Mais, quel que soit le cas de figure, accompagner des élèves ne va pas de soi ! Pour nous, l’accompagnement ne se cantonne ni à un dispositif, ni à une pratique spécifiques. C’est avant tout une question de « posture » professionnelle, comme nous le développons dans notre ouvrage, au travers de 5 « renversements » par rapport au modèle pédagogique dominant : parler/écouter ; « face-à-face/ « côte à côte » ; le temps contraint de l’enseignement / le temps complexe de l’apprentissage et de la formation ; l’élève/la personne en devenir ; enseigner/apprendre auprès des élèves.

En définitive, l’enseignant doit apprendre à accompagner…

Il va sans dire qu’une telle posture ne s’acquiert pas d’un coup de baguette magique. Son apprentissage suppose une formation initiale et continue des enseignants par un « accompagnement à l’accompagnement » dans la durée, notamment selon la modalité de l’analyse des pratiques professionnelles.

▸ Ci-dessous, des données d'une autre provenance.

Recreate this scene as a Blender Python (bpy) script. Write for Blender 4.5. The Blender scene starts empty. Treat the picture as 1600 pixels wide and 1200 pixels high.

À une époque où l’enseignant est de moins en moins le dispensateur du savoir en raison de la mise à disposition immédiate de l’information par le numérique, la posture d’accompagnement apparaît de plus en plus nécessaire pour permettre aux élèves de construire de solides connaissances et compétences. L’accompagnement deviendrait alors un levier pour l’émergence d’un autre paradigme éducatif dans lequel l’enseignement-apprentissage cèderait la place à l’accompagnement-apprentissage. Une telle perspective déboucherait sur une reconfiguration de la professionnalité enseignante et sur l’avènement d’une autre forme scolaire.

Peut-on évaluer le rapport efficacité-coût de l’accompagnement personnalisé. A-t-il une pertinence mesurable ?

La question de l’évaluation est encore plus problématique quand on parle d’accompagnement. D’une part, parce qu’il est difficile d’isoler l’accompagnement des autres démarches mises en œuvre dans la classe ou à sa périphérie (en ce qui nous concerne, nos interventions en AP ne représentent qu’une infime partie du temps scolaire des élèves). D’autre part, nous ne pouvons nous référer qu’à notre expérience singulière et nous ne disposons pas d’instrument de mesure pour évaluer l’efficacité d’une posture tournée aussi bien vers l’élève que vers la personne, et dont les retombées ne sont pas forcément immédiates ni mesurables en termes de résultats scolaires. Pour tout dire, il nous semble qu’accompagnement et logique quantitative ne font pas bon ménage.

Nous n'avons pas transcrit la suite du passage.